- _REQUIREMENTS_: Answer with a single number, the count of lines holding the word "Python".

- _DATA TO USE_:
____
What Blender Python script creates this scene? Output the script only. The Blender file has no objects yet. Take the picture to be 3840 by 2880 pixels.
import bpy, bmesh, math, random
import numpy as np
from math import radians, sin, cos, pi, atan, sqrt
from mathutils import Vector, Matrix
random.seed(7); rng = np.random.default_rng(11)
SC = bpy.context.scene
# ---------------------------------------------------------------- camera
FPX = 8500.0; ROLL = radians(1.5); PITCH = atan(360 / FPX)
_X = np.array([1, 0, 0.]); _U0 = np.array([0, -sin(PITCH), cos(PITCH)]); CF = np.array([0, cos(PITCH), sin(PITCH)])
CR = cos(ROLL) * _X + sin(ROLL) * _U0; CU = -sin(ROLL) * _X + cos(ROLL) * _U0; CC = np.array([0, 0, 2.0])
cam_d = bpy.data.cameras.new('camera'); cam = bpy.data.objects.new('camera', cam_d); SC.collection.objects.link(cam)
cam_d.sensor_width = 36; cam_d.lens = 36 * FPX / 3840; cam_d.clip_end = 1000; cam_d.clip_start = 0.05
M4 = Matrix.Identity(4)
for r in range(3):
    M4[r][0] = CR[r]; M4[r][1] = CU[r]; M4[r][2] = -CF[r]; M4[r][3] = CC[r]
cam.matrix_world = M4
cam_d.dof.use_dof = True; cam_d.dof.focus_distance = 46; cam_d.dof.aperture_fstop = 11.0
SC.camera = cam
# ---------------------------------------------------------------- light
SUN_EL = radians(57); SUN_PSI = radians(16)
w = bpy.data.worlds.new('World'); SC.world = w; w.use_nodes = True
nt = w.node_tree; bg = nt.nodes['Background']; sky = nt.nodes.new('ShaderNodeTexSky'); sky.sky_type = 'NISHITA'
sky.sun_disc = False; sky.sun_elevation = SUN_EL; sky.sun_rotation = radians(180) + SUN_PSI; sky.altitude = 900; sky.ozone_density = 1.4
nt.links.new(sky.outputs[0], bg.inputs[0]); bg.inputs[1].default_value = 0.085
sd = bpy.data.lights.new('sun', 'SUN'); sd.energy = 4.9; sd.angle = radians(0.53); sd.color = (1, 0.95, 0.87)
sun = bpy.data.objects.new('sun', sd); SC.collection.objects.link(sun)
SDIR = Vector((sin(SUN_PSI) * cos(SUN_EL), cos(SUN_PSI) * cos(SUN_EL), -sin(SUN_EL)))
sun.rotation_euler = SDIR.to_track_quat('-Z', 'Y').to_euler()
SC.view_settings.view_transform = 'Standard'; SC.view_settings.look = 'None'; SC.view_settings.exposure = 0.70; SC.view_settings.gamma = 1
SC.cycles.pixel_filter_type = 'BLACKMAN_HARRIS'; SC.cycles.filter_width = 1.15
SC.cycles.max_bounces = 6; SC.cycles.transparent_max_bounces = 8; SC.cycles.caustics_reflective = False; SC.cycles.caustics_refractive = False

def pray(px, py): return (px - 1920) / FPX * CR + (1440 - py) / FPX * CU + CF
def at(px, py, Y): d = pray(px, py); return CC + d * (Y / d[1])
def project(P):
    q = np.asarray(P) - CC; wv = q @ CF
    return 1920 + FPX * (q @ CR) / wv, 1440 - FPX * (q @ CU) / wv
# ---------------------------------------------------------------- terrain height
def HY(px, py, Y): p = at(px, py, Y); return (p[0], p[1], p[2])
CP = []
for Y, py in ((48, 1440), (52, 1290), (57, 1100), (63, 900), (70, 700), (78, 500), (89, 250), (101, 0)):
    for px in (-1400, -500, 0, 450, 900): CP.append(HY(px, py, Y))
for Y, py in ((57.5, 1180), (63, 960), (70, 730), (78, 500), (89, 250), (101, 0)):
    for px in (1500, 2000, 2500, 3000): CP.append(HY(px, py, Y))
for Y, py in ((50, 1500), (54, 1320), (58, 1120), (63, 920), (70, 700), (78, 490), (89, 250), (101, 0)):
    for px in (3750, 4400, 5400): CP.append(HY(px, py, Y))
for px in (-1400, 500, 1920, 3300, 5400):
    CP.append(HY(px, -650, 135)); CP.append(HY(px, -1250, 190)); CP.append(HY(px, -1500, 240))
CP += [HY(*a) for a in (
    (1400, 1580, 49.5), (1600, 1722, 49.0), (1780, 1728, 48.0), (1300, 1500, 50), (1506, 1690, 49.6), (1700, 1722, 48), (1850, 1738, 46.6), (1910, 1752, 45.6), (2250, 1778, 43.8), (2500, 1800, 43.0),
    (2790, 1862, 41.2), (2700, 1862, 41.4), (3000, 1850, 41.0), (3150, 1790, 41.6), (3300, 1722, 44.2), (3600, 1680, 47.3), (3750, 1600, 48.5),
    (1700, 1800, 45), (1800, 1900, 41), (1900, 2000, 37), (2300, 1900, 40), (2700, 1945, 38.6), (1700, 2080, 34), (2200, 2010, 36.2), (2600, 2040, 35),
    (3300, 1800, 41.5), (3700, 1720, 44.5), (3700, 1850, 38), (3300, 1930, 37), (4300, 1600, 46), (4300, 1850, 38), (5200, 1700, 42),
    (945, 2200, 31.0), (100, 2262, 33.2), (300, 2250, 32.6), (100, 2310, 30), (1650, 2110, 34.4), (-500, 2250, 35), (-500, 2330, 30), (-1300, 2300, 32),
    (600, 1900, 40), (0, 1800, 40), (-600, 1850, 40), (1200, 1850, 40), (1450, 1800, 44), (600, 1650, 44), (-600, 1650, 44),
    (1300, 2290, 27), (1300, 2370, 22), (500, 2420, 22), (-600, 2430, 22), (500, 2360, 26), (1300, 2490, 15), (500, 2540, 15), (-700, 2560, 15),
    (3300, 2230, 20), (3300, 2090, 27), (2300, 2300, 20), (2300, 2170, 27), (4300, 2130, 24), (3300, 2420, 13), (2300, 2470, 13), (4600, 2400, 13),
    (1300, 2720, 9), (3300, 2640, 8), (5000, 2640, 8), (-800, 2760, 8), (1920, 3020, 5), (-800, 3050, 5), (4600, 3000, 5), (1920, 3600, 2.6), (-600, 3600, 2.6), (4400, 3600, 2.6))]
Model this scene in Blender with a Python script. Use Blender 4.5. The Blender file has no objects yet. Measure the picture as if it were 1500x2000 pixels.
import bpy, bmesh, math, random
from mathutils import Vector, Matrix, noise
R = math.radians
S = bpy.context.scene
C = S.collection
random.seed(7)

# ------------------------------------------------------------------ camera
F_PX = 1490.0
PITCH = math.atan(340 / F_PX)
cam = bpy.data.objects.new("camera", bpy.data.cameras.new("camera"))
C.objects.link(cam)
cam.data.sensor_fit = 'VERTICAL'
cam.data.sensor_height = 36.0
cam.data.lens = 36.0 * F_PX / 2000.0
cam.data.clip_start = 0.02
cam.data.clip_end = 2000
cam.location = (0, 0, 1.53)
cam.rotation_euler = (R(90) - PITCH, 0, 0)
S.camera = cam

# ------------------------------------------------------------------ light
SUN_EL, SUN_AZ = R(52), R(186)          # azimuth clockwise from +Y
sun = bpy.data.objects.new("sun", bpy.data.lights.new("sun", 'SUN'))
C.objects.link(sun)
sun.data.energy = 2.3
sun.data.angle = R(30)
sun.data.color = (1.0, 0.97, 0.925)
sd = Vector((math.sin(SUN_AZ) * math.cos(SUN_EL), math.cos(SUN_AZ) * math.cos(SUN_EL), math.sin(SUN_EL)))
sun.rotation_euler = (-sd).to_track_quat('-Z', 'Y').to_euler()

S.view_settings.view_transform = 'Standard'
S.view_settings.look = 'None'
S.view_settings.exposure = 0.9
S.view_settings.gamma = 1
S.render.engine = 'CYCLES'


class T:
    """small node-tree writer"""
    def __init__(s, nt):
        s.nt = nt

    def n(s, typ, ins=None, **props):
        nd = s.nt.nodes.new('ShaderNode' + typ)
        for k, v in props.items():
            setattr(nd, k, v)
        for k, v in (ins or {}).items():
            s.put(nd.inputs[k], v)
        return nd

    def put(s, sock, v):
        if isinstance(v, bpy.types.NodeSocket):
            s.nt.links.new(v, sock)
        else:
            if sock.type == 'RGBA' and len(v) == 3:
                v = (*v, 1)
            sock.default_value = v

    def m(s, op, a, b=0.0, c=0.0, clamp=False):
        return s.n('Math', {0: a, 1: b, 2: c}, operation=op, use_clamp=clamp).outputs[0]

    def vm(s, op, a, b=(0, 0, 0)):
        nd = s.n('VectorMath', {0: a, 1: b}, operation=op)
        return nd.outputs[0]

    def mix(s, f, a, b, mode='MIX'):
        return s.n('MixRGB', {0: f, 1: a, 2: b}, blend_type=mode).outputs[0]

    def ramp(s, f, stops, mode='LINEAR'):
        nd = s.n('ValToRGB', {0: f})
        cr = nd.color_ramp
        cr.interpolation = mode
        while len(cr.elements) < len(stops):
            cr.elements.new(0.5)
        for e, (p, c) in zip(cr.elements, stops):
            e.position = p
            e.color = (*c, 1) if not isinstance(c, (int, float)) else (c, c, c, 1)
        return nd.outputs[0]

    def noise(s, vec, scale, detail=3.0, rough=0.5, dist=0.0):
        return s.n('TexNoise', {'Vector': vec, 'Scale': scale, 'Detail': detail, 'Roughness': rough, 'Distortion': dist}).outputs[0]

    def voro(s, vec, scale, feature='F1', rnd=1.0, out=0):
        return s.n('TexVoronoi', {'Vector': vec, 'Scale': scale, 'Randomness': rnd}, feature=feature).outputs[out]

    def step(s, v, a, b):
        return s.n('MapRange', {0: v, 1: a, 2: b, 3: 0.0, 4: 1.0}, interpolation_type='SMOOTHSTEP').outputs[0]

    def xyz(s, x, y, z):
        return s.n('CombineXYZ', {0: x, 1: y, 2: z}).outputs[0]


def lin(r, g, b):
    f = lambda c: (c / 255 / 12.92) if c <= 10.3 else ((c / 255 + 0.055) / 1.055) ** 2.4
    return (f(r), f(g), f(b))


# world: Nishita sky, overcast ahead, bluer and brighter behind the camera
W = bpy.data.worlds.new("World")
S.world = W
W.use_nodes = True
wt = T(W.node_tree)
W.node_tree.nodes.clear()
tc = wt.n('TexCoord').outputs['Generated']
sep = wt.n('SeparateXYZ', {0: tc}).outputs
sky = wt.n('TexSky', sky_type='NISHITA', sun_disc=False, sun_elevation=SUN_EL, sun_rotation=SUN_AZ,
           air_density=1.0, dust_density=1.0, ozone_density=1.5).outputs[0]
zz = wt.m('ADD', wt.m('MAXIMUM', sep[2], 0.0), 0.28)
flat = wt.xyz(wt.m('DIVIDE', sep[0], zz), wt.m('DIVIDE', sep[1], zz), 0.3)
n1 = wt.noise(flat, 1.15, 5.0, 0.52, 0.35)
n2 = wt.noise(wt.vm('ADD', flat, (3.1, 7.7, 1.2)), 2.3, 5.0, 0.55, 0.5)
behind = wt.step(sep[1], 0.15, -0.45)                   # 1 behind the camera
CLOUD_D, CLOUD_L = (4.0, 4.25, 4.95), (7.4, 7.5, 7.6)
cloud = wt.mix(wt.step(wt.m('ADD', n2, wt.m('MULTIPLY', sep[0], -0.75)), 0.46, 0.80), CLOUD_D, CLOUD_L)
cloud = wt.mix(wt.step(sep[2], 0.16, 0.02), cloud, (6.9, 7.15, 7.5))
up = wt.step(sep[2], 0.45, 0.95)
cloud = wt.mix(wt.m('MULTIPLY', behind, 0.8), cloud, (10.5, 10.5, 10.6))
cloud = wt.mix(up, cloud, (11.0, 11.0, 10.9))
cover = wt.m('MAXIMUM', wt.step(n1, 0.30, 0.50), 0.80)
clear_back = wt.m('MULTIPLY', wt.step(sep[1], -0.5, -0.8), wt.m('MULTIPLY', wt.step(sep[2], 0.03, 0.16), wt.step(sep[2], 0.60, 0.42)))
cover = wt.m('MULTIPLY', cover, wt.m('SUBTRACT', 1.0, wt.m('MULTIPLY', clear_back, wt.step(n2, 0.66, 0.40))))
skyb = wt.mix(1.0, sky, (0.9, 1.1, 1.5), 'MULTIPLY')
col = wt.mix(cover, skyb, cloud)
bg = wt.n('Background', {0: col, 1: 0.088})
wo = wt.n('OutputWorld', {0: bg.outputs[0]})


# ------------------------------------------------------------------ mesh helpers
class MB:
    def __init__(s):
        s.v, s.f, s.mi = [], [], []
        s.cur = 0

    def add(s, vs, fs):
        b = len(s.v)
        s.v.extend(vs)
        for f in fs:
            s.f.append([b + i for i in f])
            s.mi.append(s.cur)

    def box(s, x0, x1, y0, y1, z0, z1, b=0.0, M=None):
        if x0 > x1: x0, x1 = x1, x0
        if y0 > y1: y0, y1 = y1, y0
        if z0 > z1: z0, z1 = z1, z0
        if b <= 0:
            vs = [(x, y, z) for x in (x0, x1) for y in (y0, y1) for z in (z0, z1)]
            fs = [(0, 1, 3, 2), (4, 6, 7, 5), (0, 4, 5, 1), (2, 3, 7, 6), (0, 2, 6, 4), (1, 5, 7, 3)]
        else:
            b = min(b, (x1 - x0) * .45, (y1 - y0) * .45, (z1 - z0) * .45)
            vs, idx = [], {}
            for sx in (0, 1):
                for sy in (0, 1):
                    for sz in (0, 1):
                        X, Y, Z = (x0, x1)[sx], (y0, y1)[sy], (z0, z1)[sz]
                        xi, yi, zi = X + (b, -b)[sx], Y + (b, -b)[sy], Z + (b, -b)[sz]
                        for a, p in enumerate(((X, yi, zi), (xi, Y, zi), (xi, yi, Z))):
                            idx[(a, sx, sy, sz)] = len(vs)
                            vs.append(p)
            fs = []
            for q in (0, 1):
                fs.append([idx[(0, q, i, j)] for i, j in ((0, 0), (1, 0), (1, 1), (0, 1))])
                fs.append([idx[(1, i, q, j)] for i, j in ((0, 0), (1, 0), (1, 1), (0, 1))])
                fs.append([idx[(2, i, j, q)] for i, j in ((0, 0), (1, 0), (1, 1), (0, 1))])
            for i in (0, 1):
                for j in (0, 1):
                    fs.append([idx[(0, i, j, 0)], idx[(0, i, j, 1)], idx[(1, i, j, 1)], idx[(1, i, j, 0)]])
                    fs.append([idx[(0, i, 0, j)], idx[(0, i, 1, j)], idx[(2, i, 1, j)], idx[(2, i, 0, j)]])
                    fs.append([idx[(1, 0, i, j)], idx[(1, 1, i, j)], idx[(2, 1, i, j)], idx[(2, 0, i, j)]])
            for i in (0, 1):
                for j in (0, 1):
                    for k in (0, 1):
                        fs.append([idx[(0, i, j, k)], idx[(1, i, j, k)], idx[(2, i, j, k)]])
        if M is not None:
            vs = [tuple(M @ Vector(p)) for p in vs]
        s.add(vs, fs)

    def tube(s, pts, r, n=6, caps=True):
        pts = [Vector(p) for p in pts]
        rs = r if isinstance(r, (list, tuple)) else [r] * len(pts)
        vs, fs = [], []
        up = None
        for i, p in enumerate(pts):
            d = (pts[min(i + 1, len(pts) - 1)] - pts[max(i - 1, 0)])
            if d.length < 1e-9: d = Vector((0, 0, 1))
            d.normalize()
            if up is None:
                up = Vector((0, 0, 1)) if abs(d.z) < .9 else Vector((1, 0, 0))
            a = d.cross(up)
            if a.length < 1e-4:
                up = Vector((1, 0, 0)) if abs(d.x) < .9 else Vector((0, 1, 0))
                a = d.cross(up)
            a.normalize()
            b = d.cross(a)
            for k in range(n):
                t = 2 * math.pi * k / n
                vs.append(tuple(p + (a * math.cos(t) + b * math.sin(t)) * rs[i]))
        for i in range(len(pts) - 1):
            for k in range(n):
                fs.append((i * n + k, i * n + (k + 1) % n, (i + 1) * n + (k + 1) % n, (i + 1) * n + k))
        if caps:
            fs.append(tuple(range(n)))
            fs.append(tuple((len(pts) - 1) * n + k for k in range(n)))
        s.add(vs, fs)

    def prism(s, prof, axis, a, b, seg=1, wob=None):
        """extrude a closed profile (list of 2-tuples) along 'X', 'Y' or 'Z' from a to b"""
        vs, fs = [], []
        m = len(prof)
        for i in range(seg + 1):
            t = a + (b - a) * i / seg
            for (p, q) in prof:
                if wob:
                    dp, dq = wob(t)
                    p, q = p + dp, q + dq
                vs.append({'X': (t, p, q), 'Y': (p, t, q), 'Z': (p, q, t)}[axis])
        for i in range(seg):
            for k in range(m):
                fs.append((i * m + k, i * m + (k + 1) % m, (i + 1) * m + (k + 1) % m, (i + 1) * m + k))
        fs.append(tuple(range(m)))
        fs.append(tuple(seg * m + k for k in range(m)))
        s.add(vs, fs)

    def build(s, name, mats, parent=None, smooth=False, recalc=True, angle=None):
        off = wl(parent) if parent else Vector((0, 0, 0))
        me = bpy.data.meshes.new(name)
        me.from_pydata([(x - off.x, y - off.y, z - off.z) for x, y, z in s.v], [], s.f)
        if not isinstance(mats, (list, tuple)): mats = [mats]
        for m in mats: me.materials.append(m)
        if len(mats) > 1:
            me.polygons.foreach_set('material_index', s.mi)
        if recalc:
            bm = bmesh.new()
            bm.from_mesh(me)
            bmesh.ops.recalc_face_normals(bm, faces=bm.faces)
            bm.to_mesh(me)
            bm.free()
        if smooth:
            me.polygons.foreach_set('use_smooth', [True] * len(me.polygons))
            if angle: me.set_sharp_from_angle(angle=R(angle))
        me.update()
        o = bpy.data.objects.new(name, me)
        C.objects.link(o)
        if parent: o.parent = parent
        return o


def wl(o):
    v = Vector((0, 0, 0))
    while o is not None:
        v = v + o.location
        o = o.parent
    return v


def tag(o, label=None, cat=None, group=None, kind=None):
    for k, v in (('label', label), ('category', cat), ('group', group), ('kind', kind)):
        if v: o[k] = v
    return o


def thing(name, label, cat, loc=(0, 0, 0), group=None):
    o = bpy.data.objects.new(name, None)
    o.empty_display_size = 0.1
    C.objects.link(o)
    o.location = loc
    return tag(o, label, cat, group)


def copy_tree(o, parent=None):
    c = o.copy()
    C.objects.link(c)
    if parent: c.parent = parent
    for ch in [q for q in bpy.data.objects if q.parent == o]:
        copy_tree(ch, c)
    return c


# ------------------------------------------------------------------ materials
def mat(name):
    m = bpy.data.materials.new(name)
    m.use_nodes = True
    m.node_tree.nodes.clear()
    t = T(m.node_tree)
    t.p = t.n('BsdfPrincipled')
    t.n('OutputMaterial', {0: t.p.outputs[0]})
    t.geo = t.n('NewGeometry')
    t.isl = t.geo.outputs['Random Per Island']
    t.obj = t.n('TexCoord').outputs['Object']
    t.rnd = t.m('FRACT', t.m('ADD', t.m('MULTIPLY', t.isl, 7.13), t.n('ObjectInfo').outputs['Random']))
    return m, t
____
- _EXERCISE RESPONSE_: 2